• PROVIDED MATERIAL:
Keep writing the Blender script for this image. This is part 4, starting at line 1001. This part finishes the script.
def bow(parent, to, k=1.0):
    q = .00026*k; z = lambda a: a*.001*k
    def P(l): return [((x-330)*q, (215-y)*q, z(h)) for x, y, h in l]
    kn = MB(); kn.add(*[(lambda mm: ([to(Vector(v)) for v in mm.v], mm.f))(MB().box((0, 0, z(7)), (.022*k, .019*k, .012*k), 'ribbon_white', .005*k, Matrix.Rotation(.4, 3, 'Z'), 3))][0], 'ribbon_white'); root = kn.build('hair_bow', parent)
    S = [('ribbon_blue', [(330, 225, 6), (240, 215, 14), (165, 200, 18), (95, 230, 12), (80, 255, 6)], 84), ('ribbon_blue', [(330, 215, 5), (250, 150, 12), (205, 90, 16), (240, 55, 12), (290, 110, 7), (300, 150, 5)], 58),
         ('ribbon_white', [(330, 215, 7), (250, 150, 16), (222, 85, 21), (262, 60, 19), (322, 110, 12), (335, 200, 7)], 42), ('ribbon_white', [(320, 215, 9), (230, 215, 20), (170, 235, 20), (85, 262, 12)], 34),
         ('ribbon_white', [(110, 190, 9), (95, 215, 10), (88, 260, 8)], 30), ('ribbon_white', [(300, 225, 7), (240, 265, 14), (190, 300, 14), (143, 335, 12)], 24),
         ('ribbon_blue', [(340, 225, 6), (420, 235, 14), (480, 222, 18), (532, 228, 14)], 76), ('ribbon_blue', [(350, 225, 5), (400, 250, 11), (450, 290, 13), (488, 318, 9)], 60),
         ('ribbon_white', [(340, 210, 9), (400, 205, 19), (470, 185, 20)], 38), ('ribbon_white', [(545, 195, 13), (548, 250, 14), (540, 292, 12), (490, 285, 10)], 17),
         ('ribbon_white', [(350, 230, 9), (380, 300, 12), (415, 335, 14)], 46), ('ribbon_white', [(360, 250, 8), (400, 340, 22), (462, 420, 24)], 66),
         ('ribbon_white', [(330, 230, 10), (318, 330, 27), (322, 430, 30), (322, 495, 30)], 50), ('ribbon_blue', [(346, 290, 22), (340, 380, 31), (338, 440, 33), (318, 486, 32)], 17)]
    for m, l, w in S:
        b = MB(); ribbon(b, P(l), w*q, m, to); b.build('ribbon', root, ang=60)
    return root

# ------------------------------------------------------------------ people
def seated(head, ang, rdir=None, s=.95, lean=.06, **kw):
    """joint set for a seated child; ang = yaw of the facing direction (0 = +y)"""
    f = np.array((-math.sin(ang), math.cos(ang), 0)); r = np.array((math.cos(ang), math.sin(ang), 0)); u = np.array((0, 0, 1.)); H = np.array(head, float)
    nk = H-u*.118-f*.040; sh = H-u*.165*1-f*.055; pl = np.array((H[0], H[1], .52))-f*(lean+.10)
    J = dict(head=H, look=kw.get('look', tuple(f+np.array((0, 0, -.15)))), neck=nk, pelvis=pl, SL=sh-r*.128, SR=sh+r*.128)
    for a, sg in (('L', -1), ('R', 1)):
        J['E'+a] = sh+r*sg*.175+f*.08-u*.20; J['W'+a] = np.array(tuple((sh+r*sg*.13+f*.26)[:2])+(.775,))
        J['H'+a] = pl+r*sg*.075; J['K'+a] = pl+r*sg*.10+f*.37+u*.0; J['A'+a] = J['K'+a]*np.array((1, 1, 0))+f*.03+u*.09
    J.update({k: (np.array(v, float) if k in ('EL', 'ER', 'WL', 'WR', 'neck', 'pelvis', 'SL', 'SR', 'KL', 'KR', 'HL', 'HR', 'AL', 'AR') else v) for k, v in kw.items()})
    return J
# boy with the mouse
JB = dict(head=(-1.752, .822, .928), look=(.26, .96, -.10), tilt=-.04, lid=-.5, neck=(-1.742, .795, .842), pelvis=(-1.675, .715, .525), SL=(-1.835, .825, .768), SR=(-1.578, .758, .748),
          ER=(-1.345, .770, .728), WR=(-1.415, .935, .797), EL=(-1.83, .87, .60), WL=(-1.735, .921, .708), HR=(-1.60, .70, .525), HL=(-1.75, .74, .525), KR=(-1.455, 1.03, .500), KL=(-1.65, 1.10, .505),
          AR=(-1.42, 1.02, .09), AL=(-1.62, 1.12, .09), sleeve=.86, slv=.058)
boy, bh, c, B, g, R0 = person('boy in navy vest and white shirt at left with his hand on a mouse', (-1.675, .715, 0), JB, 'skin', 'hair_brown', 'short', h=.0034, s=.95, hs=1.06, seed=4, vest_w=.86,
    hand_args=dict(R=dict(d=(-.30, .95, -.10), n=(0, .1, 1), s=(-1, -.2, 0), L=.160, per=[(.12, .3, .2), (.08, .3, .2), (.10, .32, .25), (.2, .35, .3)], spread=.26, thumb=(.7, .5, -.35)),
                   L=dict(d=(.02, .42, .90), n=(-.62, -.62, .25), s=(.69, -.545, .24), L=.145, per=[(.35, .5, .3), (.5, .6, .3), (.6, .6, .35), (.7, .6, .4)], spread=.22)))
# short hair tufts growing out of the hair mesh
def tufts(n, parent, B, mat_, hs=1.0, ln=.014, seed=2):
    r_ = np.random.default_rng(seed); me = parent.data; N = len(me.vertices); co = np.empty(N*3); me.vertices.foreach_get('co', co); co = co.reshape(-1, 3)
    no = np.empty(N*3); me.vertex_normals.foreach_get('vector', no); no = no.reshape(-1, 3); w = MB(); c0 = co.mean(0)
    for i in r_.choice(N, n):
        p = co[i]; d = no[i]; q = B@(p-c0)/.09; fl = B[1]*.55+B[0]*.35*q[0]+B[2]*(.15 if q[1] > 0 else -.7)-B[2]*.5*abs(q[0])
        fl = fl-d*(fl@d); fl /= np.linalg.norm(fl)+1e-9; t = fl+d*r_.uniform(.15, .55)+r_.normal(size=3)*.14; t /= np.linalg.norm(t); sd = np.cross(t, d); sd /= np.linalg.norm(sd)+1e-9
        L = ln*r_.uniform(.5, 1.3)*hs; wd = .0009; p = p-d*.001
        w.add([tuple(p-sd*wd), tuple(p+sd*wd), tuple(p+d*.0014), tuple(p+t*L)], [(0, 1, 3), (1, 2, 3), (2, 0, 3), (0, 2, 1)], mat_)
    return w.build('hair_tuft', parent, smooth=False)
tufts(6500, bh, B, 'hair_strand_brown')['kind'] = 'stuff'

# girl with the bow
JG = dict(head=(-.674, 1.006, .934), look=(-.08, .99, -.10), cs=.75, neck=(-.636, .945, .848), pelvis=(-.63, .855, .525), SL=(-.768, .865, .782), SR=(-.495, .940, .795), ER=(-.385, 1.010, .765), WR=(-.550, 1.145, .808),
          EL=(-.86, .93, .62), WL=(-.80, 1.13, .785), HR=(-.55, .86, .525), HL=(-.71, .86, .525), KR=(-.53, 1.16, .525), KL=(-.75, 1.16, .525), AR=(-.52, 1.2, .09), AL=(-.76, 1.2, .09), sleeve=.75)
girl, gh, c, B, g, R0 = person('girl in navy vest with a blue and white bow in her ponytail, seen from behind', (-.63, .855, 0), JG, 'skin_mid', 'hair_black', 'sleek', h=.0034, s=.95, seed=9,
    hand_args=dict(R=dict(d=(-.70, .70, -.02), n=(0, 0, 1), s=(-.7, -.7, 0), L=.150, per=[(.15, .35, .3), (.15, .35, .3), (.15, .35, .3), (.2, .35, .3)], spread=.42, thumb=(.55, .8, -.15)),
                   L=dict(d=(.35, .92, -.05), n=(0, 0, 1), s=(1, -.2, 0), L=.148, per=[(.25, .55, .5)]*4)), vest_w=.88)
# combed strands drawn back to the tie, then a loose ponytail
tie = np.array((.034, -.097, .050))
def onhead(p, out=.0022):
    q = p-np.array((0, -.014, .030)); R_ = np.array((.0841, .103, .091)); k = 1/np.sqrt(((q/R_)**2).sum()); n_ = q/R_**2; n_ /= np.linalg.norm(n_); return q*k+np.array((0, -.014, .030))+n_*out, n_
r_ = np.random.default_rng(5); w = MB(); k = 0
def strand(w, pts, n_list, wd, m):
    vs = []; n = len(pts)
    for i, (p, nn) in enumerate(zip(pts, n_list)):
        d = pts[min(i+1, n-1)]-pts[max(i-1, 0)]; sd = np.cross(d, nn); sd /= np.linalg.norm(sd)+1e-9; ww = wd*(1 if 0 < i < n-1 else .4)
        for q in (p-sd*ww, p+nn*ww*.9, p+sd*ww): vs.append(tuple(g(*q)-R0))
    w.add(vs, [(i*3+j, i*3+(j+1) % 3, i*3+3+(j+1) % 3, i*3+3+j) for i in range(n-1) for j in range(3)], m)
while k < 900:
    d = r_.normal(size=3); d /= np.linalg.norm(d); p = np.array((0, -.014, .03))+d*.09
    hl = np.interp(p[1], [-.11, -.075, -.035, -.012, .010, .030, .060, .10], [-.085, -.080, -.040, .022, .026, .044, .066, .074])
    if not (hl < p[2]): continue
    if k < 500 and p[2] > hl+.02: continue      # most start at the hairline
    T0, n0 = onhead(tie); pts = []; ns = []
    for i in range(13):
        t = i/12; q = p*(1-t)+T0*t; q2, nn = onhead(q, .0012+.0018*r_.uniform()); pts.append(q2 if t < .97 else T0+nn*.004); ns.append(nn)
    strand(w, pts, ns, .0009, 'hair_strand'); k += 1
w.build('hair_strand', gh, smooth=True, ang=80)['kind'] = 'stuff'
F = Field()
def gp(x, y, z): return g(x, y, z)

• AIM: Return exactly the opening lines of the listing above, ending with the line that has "return root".

• PROBLEM SOLUTION:
Keep writing the Blender script for this image. This is part 4, starting at line 1001. This part finishes the script.
def bow(parent, to, k=1.0):
    q = .00026*k; z = lambda a: a*.001*k
    def P(l): return [((x-330)*q, (215-y)*q, z(h)) for x, y, h in l]
    kn = MB(); kn.add(*[(lambda mm: ([to(Vector(v)) for v in mm.v], mm.f))(MB().box((0, 0, z(7)), (.022*k, .019*k, .012*k), 'ribbon_white', .005*k, Matrix.Rotation(.4, 3, 'Z'), 3))][0], 'ribbon_white'); root = kn.build('hair_bow', parent)
    S = [('ribbon_blue', [(330, 225, 6), (240, 215, 14), (165, 200, 18), (95, 230, 12), (80, 255, 6)], 84), ('ribbon_blue', [(330, 215, 5), (250, 150, 12), (205, 90, 16), (240, 55, 12), (290, 110, 7), (300, 150, 5)], 58),
         ('ribbon_white', [(330, 215, 7), (250, 150, 16), (222, 85, 21), (262, 60, 19), (322, 110, 12), (335, 200, 7)], 42), ('ribbon_white', [(320, 215, 9), (230, 215, 20), (170, 235, 20), (85, 262, 12)], 34),
         ('ribbon_white', [(110, 190, 9), (95, 215, 10), (88, 260, 8)], 30), ('ribbon_white', [(300, 225, 7), (240, 265, 14), (190, 300, 14), (143, 335, 12)], 24),
         ('ribbon_blue', [(340, 225, 6), (420, 235, 14), (480, 222, 18), (532, 228, 14)], 76), ('ribbon_blue', [(350, 225, 5), (400, 250, 11), (450, 290, 13), (488, 318, 9)], 60),
         ('ribbon_white', [(340, 210, 9), (400, 205, 19), (470, 185, 20)], 38), ('ribbon_white', [(545, 195, 13), (548, 250, 14), (540, 292, 12), (490, 285, 10)], 17),
         ('ribbon_white', [(350, 230, 9), (380, 300, 12), (415, 335, 14)], 46), ('ribbon_white', [(360, 250, 8), (400, 340, 22), (462, 420, 24)], 66),
         ('ribbon_white', [(330, 230, 10), (318, 330, 27), (322, 430, 30), (322, 495, 30)], 50), ('ribbon_blue', [(346, 290, 22), (340, 380, 31), (338, 440, 33), (318, 486, 32)], 17)]
    for m, l, w in S:
        b = MB(); ribbon(b, P(l), w*q, m, to); b.build('ribbon', root, ang=60)
    return root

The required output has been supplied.